[Task instructions]
Consider the listing below. Extract exactly the lines from the line containing "Write a Blender" to the line containing "PI = math.pi", both included.

[Extracted entries]
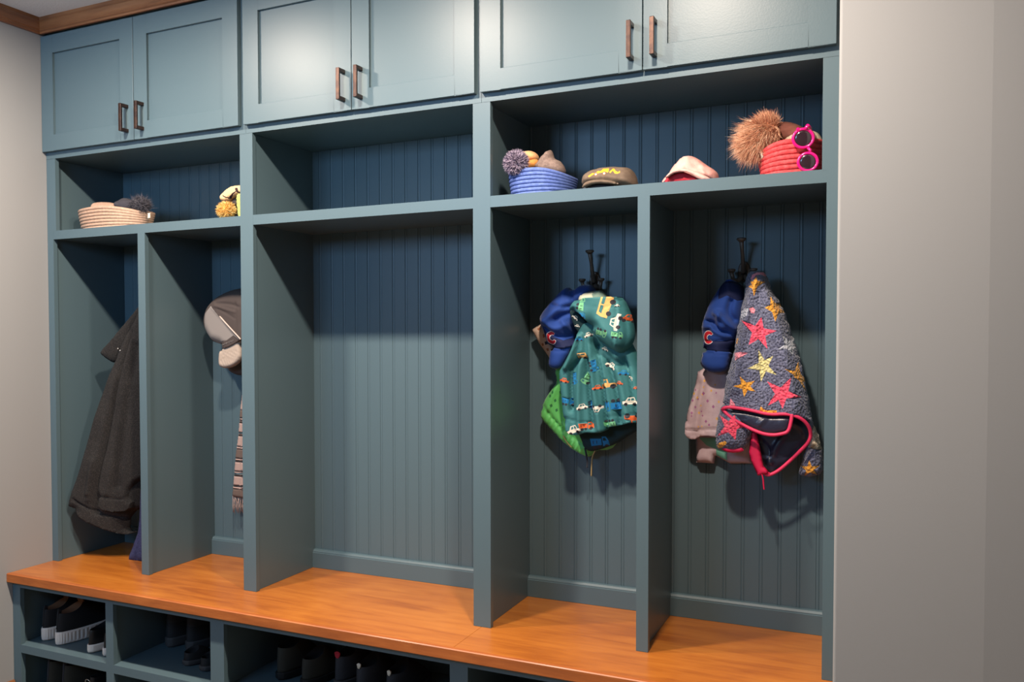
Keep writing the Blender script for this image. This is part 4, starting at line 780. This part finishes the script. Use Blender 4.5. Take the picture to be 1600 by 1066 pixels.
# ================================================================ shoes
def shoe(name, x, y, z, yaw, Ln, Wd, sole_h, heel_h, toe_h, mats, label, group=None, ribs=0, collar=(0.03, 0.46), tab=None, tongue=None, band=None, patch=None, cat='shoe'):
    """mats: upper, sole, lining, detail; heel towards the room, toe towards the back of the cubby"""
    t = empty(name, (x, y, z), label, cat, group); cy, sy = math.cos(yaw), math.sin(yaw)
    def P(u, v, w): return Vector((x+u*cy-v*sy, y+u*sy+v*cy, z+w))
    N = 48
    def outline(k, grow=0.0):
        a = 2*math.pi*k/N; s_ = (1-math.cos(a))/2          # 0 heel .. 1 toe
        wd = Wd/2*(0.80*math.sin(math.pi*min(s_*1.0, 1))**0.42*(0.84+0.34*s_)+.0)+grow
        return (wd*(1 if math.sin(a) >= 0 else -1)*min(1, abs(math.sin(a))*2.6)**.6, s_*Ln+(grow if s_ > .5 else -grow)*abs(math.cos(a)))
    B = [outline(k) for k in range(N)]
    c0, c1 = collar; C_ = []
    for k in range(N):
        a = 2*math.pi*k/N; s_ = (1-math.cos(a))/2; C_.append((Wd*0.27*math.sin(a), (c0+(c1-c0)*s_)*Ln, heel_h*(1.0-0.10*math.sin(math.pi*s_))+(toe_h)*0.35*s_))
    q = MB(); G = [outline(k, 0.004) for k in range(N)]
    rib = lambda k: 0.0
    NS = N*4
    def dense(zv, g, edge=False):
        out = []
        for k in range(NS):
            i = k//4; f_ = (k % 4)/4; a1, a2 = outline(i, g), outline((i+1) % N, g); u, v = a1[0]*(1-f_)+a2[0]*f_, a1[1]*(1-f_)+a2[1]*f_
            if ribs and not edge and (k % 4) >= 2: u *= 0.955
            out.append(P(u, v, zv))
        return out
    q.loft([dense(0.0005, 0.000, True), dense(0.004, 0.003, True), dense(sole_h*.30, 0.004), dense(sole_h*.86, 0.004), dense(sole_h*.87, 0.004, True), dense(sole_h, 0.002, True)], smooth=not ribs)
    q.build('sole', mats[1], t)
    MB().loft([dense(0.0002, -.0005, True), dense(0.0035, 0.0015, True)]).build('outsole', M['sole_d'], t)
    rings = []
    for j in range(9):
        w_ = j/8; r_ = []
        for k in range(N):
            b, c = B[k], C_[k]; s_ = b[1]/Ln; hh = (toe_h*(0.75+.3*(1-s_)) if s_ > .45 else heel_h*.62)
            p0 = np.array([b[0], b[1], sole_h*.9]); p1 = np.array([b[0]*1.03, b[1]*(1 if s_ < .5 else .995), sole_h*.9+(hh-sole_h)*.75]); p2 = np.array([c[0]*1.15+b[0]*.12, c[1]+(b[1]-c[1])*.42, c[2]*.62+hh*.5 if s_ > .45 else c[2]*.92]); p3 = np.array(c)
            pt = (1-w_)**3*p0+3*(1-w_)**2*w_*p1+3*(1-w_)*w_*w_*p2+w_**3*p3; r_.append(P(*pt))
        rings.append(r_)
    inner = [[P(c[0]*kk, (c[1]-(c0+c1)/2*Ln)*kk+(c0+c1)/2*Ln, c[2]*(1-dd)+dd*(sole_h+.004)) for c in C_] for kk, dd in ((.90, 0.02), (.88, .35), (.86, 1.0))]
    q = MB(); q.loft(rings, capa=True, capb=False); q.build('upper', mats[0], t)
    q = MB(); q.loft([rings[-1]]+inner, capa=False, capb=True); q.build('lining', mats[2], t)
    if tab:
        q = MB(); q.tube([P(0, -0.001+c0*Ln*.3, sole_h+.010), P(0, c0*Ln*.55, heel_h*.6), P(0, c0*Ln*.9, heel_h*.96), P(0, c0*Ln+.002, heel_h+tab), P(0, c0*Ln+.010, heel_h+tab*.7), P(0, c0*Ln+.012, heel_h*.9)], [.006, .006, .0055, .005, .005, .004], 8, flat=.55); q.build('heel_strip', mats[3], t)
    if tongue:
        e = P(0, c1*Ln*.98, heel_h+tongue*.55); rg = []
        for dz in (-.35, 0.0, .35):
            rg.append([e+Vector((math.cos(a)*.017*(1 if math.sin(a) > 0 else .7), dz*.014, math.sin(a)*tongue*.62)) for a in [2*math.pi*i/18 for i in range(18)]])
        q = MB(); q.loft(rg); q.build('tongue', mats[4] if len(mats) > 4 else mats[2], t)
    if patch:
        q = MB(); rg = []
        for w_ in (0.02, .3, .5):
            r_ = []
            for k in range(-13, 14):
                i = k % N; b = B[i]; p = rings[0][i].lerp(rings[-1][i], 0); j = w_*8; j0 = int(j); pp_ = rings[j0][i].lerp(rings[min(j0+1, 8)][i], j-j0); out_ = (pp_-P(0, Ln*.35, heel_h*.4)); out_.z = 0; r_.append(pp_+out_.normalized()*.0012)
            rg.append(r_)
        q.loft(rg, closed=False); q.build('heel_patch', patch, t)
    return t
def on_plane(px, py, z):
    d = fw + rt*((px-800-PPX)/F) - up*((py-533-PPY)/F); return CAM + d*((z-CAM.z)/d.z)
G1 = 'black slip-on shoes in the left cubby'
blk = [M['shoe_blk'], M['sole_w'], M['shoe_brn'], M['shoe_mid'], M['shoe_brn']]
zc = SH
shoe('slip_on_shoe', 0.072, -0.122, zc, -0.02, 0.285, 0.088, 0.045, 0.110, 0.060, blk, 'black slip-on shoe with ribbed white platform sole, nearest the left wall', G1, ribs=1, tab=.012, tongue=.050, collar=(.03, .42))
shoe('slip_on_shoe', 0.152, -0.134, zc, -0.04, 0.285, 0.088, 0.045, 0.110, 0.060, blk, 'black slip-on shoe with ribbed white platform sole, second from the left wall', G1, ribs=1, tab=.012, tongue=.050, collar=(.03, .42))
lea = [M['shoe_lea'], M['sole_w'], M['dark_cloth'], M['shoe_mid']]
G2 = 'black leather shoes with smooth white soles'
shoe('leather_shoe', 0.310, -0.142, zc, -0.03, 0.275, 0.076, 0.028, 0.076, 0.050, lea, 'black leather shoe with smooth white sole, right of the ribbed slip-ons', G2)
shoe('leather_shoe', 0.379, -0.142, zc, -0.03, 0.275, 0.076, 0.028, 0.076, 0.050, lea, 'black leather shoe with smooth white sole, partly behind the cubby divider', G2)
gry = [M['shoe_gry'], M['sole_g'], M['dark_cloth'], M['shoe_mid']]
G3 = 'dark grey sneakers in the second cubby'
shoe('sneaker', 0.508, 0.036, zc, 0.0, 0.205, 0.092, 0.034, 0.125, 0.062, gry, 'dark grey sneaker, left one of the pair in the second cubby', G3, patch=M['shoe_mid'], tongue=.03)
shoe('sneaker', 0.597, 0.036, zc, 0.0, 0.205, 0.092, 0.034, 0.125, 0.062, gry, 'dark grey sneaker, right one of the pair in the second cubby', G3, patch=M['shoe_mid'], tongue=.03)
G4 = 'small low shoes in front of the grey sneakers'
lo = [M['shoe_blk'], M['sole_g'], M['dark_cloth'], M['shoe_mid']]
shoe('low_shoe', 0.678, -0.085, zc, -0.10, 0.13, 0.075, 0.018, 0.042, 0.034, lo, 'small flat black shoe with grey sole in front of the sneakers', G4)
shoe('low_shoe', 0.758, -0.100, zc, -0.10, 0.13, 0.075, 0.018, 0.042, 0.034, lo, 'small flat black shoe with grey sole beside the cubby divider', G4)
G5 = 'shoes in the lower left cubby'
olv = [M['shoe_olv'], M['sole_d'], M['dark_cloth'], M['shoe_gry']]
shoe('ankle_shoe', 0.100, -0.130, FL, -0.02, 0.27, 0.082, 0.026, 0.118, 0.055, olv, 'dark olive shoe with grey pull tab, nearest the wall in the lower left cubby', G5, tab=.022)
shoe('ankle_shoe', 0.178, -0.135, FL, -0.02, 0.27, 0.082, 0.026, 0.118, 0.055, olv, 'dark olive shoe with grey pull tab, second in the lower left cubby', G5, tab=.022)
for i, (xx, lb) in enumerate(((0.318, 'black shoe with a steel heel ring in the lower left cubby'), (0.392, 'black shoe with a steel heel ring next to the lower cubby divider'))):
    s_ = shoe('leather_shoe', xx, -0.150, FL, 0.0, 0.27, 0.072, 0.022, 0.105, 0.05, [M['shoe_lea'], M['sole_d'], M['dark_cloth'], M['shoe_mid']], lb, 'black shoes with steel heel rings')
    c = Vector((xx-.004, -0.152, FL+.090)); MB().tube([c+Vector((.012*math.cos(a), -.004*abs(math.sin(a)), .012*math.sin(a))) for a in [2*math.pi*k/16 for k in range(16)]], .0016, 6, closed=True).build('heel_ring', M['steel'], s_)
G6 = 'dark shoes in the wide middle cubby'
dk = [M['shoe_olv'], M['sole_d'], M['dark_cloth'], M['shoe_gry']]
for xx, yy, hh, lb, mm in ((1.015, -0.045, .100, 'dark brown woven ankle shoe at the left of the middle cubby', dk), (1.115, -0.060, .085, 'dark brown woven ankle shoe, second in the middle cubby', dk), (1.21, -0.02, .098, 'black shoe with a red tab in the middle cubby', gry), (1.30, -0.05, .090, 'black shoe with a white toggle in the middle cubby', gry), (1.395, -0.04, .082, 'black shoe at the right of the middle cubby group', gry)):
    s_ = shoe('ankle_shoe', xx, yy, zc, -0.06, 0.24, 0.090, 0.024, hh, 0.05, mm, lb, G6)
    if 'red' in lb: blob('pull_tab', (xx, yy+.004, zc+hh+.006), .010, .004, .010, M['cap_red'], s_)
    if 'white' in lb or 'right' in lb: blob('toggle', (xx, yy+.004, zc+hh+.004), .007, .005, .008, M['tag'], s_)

==

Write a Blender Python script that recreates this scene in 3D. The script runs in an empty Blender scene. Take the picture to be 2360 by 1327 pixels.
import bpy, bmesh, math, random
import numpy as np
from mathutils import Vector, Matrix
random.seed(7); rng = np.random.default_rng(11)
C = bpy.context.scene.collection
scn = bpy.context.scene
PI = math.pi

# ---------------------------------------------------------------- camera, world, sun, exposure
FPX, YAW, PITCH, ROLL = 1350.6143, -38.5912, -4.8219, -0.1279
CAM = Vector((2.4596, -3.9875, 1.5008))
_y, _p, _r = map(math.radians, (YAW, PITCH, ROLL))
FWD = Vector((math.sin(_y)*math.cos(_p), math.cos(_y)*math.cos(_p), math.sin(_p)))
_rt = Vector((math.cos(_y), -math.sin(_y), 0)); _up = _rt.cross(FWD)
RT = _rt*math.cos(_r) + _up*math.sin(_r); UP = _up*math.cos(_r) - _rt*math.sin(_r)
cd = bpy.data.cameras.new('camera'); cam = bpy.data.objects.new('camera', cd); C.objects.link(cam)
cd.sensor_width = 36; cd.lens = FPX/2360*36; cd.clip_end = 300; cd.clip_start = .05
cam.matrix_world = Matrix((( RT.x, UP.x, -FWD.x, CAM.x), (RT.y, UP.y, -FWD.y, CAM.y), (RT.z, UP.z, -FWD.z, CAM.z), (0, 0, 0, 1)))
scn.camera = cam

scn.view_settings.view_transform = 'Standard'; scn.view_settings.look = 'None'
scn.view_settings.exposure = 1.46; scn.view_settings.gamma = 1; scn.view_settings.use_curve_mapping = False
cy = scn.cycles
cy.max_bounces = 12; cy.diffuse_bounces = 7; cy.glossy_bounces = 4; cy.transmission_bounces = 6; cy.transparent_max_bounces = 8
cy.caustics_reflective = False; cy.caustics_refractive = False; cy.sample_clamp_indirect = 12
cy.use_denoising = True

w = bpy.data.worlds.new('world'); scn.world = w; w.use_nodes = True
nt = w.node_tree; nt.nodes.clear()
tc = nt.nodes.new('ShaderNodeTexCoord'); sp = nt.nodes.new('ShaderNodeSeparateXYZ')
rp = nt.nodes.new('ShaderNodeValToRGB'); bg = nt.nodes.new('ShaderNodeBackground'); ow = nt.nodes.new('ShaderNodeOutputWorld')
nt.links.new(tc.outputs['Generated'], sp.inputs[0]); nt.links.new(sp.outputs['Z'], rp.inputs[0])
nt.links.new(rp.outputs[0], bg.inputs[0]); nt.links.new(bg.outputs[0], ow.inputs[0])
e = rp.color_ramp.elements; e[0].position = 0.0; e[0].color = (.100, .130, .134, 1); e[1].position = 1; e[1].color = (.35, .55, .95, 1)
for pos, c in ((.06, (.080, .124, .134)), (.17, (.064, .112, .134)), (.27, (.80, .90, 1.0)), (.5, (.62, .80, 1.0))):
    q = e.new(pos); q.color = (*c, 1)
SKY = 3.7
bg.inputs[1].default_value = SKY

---

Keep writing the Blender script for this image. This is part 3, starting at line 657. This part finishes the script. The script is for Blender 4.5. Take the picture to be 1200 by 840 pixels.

[Answer to this problem]
Write a Blender Python script that recreates this scene in 3D. The script runs in an empty Blender scene. Take the picture to be 2360 by 1327 pixels.
import bpy, bmesh, math, random
import numpy as np
from mathutils import Vector, Matrix
random.seed(7); rng = np.random.default_rng(11)
C = bpy.context.scene.collection
scn = bpy.context.scene
PI = math.pi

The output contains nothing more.